If you have numerical data broken down by month, then that would be fantastic. If not, broken down by calendar year is fine. Failing that, a total across all requested years would be acceptable if it allows you to comply with my request.

Answer
Section 17(5) of the Freedom of Information Act 2000 requires the Police Service of Northern Ireland, when refusing to provide such information (because the cost of compliance exceeds the appropriate limit) to provide you the applicant with a notice which states that fact.

It is estimated that the cost of complying with your request for information would exceed the “appropriate costs limit” under Section 12(2) of the Freedom of Information Act 2000. Section 12 of FOIA allows a public authority to refuse to deal with a request where it estimates that it would exceed the appropriate limit to either comply with the request in its entirety or confirm or deny whether the requested information is held. The estimate must be reasonable in the circumstances of the case. The ‘appropriate limit’ is currently £600 for central government and £450 for all other public authorities including PSNI. The relevant Regulations which define the appropriate limit for section 12 purposes are The Freedom of Information and Data Protection (Appropriate Limit and Fees) Regulation 2004 SI 2004 No 3244. These are known as the ‘Fees Regulations’ for brevity.

Regulation 4(3) of the Fees Regulations states that a public authority can take into account the costs it reasonably expects to incur in carrying out the following permitted activities in complying with the request:
(i) Determining whether the information is held;
(ii) Locating the information, or a document containing it;
(iii) Retrieving the information, or a document containing it; and
(iv) Extracting the information from a document containing it.

Under those regulations PSNI can calculate the time spent on each of these permitted activities at £25 per hour (thus if the activity(s) takes more than 18 hours PSNI will be in excess of the ‘appropriate limit’).

When a public authority is estimating whether the appropriate limit is likely to be exceeded, it can include the costs of complying with two or more requests if the conditions laid out in Regulation 5 of the Fees Regulations can be satisfied.
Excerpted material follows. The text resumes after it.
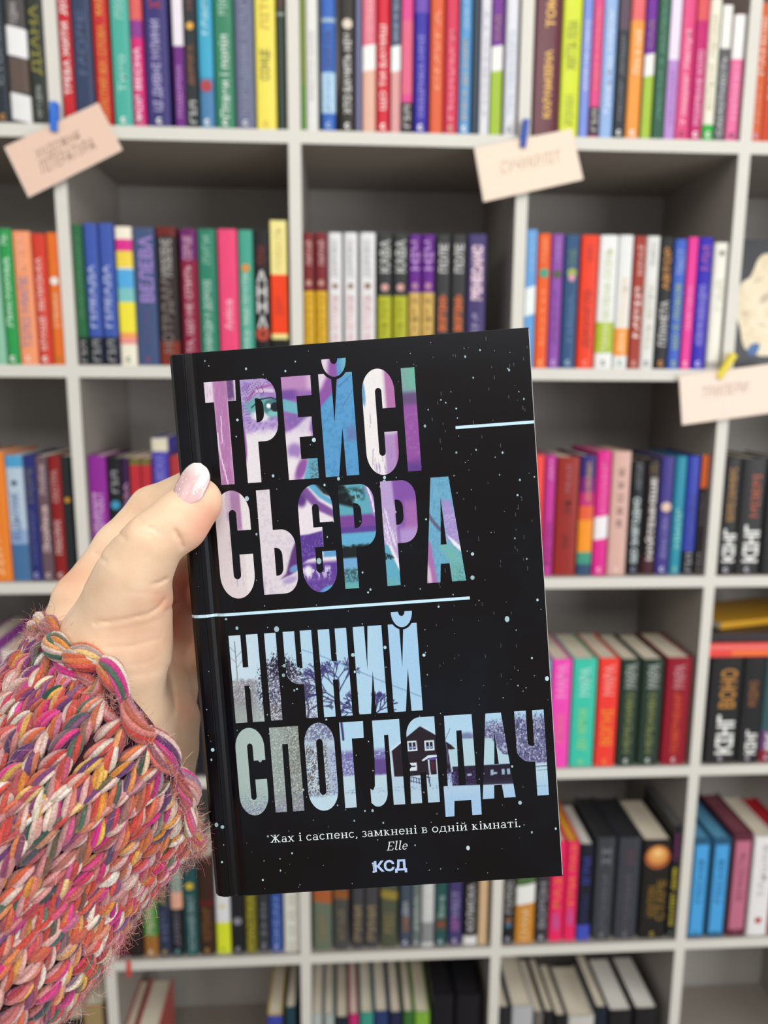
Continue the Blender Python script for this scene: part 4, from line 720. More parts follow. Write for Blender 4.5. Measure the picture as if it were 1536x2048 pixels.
    for bx in (99.4, 104.0, 109): p.blob((150, 168, 196), bx, 41.4, 1.0, .45, .3)
    # house
    p.poly((38, 28, 38), [(70.4, 52.4), (76.6, 57.2), (82.1, 61.2), (87.8, 57.4), (93.4, 53.2), (94.8, 51.6), (92.4, 51.4), (92.6, 42.4), (70.9, 42.4)], .15)
    p.line((206, 226, 240), [(70.2, 52.4), (74.8, 55.8)], .38); p.line((190, 212, 230), [(70.6, 52.4), (70.9, 42.6)], .3); p.line((190, 212, 230), [(92.4, 51.4), (93.0, 43.2)], .35); p.line((196, 220, 236), [(87.9, 57.9), (83.6, 60.9)], .25)
    for bx, by in ((76.9, 51.9), (83.4, 51.7)):
        p.poly((216, 228, 238), [(bx, by), (bx+3.6, by), (bx+3.5, by+3.9), (bx, by+3.9)], .1)
        for k in range(2): p.poly((34, 34, 62), [(bx+.5+k*1.45, by+.6), (bx+1.6+k*1.45, by+.6), (bx+1.6+k*1.45, by+3.3), (bx+.5+k*1.45, by+3.3)], .1); p.line((140, 160, 200), [(bx+.5+k*1.45, by+1.3), (bx+1.6+k*1.45, by+1.3)], .3)
    p.poly((216, 228, 238), [(77.0, 44.3), (79.9, 44.3), (79.9, 47.4), (77.0, 47.4)], .1); p.poly((40, 36, 56), [(77.4, 45.8), (79.4, 45.8), (79.4, 46.3), (77.4, 46.3)], .1)
    p.poly((210, 226, 240), [(81.9, 48.2), (84.4, 49.9), (88.4, 49.8), (88.4, 49.2), (84.6, 48.8), (82.3, 47.7)], .12); p.poly((92, 72, 148), [(84, 48.6), (88, 49.1), (88, 48.2), (84.2, 47.8)], .12)
    p.line((200, 216, 232), [(84.4, 48), (84.7, 41.4)], .3); p.line((200, 216, 232), [(87.4, 48.2), (87.5, 41.4)], .25); p.poly((78, 30, 52), [(85.3, 47.4), (86.7, 47.4), (86.8, 44), (85.3, 44)], .12)
    p.poly((178, 206, 226), [(68, 42.7), (77, 42.2), (81.4, 41.2), (87.4, 41.4), (92.6, 42.6), (92.8, 37.6), (104, 37.2), (118.6, 36.8), (118.6, 24), (68, 24)], .3); p.put((158, 196, 236), q*S(40, 30, y)*S(84, 92, x)*.75)
    p.line((64, 48, 96), [(76.8, 42.2), (81.2, 41.0)], .18); p.line((64, 48, 96), [(77, 40.6), (81, 39.3)], .16); [p.line((64, 48, 96), [(77.3+k, 42-k*.28), (77.4+k, 39.9-k*.25)], .16) for k in range(4)]; p.line((50, 36, 70), [(83.8, 44), (84.4, 38)], .25); p.line((50, 36, 70), [(83.2, 41.6), (84.6, 41.4)], .2)
    p.put((110, 104, 170), q*S(89.6, 90.4, x)*S(95, 93, x)*S(37.4, 38.4, y)*S(45, 43, y)*S(.48, .54, nh)*.9); p.put((96, 130, 176), q*S(96, 92, x)*S(.6, .64, nh)*S(36.4, 37.2, y)*S(39, 38, y)); p.line((96, 100, 140), [(90.2, 58), (91.6, 53), (91.8, 46)], .16); p.line((96, 100, 140), [(91.0, 55), (93.4, 59.6)], .12)
    p.line((96, 110, 140), [(124.2, 42.8), (130, 43)], .3); p.line((96, 110, 140), [(124.2, 41.4), (130, 41.5)], .2, .7); p.line((110, 130, 160), [(124.2, 35.4), (129.6, 35.2)], .2, .6)
    p.put((176, 208, 228), q*S(123, 123.6, x)*S(43.6, 42.6, y)*S(.3, .7, nf)*.5)
    return p.c*(1+.08*(fbm(x*4, y*4)-.5)[:, None])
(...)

Those conditions require the requests to be:

  • made by one person, or by different persons who appear to the public authority to be acting in concert or in pursuance of a campaign;
  • made for the same or similar information; and
  • Received by the public authority within any period of 60 consecutive working days.

Regulation 5(2) of the Fees Regulations requires that the requests which are to be aggregated relate “to any extent” to the same or similar information. This is quite a wide test but public authorities should still ensure that the requests meet this requirement.

Enquiries made in relation to Questions 2, 3, 4 and 5 have established that even to identify if the requested information is held by the PSNI, would exceed the 18 hour cost limit set by the Secretary of State under the FOI Act. PSNI can confirm that this information would not be held centrally on our Niche database and to locate this information would require a manual trawl through individual case files. Even if we were to trawl through custody records for an answer or partial answer - the number of records yearly is approximately 22,000 to 23,000. If we spent even a single minute per record, this would take approximately 366 hours just for a single year - vastly exceeding the legislative timeframe of 18 hours.

In accordance with the Freedom of Information Act 2000, this letter should be considered as a Refusal Notice, and the request has therefore been closed. 

Advice and assistance
You may wish to submit a refined request in order that the cost of complying with your request may be facilitated within the ‘appropriate limit’. In compliance with Section 16 of the Act, we have considered how your request may be refined to bring it under the appropriate limit. PSNI can advise that although we are unable to offer any further refinement in regards to Questions 2, 3 ,4 or 5, we can answer Questions 1, 6 and 7 within cost if a newly refined request was to be submitted.